Michelle Taylor-Mitchell: Graduate Univ. Cincinnati 1986 in social work. Raised in Walnut Hills, Ms. Taylor-Mitchell has been active in social justice work for three decades, starting with her work on Community Action Agency’s Head Start program in 1973. Participant in community councils in Winton Terrace, Findlater Gardens, Avondale, Over the Rhine. She has served on the staff of the Association for Home Care Agencies, Seven Hills Neighborhood Houses, and the Hamilton County Department of Human Services. She is currently involved in a number of community groups, including the OTR Contact Center, Cincinnati Black United Front, the Mental Health Roundtable, and Avondale Community Council, and remains committed to Head Start as a policy council representative. She is the mother of four children and grandmother of thirteen grandchildren.

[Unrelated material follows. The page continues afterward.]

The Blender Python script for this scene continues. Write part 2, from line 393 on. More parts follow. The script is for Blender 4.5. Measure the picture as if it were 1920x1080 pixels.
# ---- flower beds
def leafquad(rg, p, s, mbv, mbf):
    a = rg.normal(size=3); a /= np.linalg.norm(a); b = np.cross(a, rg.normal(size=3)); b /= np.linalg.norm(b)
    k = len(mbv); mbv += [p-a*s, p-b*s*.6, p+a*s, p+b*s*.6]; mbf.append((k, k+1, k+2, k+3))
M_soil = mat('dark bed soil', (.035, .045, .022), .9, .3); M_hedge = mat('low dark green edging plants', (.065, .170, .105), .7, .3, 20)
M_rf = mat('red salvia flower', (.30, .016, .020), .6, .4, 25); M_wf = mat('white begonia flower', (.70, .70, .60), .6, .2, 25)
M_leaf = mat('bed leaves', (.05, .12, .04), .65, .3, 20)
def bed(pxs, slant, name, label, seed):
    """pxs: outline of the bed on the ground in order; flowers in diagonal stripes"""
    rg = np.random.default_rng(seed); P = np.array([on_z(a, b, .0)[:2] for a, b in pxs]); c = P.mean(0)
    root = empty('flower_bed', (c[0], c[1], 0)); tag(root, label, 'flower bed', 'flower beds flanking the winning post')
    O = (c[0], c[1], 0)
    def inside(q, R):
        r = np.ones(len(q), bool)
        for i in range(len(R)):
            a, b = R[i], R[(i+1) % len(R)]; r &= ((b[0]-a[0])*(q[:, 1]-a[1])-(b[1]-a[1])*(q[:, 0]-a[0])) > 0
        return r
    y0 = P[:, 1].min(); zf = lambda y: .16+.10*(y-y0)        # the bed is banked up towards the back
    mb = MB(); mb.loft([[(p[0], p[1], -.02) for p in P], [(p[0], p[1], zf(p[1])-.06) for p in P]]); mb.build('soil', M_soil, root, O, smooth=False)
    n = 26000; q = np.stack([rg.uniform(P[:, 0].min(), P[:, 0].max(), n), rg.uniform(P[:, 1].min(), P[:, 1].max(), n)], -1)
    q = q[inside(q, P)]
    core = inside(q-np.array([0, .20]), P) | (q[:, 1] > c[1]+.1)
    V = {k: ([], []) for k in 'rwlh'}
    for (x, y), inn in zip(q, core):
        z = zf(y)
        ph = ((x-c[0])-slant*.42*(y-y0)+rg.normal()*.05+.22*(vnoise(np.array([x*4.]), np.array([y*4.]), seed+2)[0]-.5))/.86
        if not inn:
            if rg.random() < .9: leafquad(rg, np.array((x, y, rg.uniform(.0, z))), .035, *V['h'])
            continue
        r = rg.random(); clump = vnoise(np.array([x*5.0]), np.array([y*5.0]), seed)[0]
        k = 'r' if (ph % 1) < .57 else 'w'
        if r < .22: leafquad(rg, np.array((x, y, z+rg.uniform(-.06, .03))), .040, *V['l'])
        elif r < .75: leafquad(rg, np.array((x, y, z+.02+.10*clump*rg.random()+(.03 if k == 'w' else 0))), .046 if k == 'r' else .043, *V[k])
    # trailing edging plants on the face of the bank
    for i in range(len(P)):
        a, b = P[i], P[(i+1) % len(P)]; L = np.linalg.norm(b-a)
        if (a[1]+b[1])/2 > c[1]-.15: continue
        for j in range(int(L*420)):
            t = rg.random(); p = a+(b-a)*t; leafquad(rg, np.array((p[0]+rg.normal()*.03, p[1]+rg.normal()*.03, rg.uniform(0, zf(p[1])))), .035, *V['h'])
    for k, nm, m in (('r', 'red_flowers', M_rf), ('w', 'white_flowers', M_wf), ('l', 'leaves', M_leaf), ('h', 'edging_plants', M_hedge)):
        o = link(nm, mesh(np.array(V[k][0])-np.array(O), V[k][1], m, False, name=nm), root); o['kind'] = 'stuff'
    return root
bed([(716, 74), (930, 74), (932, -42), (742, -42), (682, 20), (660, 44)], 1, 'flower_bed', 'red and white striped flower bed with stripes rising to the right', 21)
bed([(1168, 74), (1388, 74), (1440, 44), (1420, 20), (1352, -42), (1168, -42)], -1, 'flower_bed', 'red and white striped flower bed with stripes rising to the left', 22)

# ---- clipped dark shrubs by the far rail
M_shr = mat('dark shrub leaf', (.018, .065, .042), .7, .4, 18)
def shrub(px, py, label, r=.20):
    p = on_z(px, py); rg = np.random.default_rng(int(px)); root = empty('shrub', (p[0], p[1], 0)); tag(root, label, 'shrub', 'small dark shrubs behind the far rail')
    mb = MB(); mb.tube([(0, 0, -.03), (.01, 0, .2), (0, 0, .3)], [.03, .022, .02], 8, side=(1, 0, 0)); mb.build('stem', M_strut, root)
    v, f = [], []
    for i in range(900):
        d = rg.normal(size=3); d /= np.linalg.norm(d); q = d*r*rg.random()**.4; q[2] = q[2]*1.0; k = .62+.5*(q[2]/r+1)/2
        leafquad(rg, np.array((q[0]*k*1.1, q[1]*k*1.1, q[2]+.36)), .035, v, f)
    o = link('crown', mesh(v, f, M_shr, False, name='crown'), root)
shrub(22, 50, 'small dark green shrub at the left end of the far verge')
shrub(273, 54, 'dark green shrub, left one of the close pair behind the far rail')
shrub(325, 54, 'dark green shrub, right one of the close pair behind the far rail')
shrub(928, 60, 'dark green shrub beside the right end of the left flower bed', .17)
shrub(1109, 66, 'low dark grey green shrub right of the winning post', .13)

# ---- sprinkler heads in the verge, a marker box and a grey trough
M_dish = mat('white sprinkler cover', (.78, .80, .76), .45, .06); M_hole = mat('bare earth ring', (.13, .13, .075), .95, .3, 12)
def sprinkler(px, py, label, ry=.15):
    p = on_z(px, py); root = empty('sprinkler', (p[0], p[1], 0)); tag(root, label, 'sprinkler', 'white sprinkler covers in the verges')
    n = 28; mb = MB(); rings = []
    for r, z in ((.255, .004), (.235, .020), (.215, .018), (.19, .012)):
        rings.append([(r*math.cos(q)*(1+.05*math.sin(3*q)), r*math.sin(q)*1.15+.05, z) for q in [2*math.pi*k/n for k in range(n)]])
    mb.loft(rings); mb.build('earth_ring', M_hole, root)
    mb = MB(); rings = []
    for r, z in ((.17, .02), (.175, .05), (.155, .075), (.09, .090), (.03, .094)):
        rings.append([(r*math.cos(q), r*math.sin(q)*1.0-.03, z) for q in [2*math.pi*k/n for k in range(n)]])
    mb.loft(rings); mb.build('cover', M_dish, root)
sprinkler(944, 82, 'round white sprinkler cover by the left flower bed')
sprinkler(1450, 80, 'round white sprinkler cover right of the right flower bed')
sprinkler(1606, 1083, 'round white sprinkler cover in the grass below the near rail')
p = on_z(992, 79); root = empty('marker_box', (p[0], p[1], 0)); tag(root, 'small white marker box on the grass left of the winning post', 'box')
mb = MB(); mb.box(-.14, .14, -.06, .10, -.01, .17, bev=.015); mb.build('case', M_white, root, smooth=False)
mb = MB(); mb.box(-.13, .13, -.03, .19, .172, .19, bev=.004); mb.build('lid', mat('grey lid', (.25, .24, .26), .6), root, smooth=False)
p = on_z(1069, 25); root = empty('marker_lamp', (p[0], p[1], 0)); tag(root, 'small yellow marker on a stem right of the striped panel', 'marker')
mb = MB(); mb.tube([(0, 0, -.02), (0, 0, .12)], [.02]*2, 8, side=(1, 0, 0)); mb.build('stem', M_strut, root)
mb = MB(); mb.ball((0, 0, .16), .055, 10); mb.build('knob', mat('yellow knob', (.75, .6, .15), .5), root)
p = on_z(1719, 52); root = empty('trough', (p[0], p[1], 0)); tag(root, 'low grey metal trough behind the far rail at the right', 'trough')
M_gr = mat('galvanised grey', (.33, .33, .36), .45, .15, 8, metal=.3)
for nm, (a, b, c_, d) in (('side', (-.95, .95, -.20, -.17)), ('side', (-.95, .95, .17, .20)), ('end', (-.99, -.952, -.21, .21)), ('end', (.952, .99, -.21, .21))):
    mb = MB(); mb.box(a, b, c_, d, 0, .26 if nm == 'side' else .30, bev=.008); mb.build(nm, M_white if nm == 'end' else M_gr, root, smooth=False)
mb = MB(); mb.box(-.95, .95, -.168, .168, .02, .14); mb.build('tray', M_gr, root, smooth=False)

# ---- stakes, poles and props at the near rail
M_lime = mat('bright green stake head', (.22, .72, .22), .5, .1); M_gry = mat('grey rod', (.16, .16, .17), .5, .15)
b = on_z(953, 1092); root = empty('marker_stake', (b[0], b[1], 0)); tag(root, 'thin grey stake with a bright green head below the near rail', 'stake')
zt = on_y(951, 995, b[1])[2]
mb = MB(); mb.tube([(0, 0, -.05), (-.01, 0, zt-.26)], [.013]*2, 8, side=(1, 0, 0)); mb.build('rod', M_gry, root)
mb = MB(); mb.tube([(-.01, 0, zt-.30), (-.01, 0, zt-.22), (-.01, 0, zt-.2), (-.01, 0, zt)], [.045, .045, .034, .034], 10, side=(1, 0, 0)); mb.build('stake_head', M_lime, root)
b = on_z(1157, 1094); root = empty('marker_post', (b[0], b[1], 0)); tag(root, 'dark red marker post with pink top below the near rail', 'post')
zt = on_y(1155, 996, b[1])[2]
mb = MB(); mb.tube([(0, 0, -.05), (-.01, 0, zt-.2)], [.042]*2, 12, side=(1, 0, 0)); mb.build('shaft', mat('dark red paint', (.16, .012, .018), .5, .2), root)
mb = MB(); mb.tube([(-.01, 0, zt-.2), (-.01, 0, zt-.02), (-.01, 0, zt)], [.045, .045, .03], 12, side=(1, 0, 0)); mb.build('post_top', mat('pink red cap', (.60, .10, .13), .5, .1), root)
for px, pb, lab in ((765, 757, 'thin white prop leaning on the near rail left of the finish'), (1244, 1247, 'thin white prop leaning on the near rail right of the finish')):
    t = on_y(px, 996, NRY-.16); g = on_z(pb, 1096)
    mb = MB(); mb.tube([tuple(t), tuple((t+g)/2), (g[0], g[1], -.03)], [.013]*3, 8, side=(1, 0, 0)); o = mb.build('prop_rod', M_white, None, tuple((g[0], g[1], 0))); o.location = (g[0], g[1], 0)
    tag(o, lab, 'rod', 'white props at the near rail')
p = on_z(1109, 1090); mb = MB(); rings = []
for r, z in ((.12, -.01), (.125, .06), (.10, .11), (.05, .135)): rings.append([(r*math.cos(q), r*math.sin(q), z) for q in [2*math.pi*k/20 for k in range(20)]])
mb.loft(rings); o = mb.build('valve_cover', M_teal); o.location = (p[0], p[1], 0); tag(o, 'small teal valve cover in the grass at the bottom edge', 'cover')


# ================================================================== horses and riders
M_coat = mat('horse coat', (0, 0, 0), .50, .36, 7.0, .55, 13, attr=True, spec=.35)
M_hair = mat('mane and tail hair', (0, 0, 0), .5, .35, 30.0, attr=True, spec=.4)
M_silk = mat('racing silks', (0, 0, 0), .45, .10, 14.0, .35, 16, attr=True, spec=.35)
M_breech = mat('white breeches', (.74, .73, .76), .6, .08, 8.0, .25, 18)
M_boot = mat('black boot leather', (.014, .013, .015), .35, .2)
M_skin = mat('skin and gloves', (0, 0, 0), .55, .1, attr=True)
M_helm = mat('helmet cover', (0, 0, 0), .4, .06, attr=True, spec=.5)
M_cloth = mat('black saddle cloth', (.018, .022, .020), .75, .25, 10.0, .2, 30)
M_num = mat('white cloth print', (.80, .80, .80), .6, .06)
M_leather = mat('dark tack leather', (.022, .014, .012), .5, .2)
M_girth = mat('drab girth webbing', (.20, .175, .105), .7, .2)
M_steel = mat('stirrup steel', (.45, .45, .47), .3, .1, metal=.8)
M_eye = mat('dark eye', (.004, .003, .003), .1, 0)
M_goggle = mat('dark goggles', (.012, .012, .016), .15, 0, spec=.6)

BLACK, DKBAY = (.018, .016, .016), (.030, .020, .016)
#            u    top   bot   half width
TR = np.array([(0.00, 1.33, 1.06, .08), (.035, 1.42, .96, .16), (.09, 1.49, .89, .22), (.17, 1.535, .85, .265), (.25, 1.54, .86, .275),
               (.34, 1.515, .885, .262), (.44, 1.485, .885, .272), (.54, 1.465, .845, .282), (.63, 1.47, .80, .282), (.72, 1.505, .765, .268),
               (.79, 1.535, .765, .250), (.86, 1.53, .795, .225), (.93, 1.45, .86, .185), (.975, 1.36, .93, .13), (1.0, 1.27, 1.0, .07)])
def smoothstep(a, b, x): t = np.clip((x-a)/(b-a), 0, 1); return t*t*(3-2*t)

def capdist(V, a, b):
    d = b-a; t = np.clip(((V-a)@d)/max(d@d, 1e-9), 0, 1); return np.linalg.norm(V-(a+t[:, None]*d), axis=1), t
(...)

Wendell Young: Born and raised in Cincinnati. Attended Cinti. Public Schools (Hughes High School 1963). U.S. Air Force: Active duty from August 1963- January 1967. Cincinnati Police Department from April 1967 – June 1992; At time of retirement in 1992, was Sergeant in command of the CPD Recruiting Unit. Training Sergeant at the Cincinnati Police Academy. School Resource Officer at Withrow High School from 1977 –1984. City of Cincinnati Assistant Director of Personnel/Equal Employment Opportunity Officer: June 1992- August 1999. Cincinnati Police Academy: Assistant to the Academy Commander: August 1999 – August 2000. Metropolitan Sewer District: August 2000 – Present; MSD Diversity Manager & Training Institute Director. In 1995, nominated by U.S. Senator Howard Metzenbaum (D-Ohio) for the post of U.S. Marshal for the Southern District of Ohio. President of The Sentinel Police Association: 1979 – 1984. President of the Cincinnati Branch NAACP: 1984 – 1986. Past president: Cincinnati Chapter of National Forum For Black Public Administrators. Past Board Member of Cincinnati Retired Senior Volunteer Program. Past on-air reader for Radio Reading Services. Married with two children. Attended the University of Cincinnati and The Union Institute.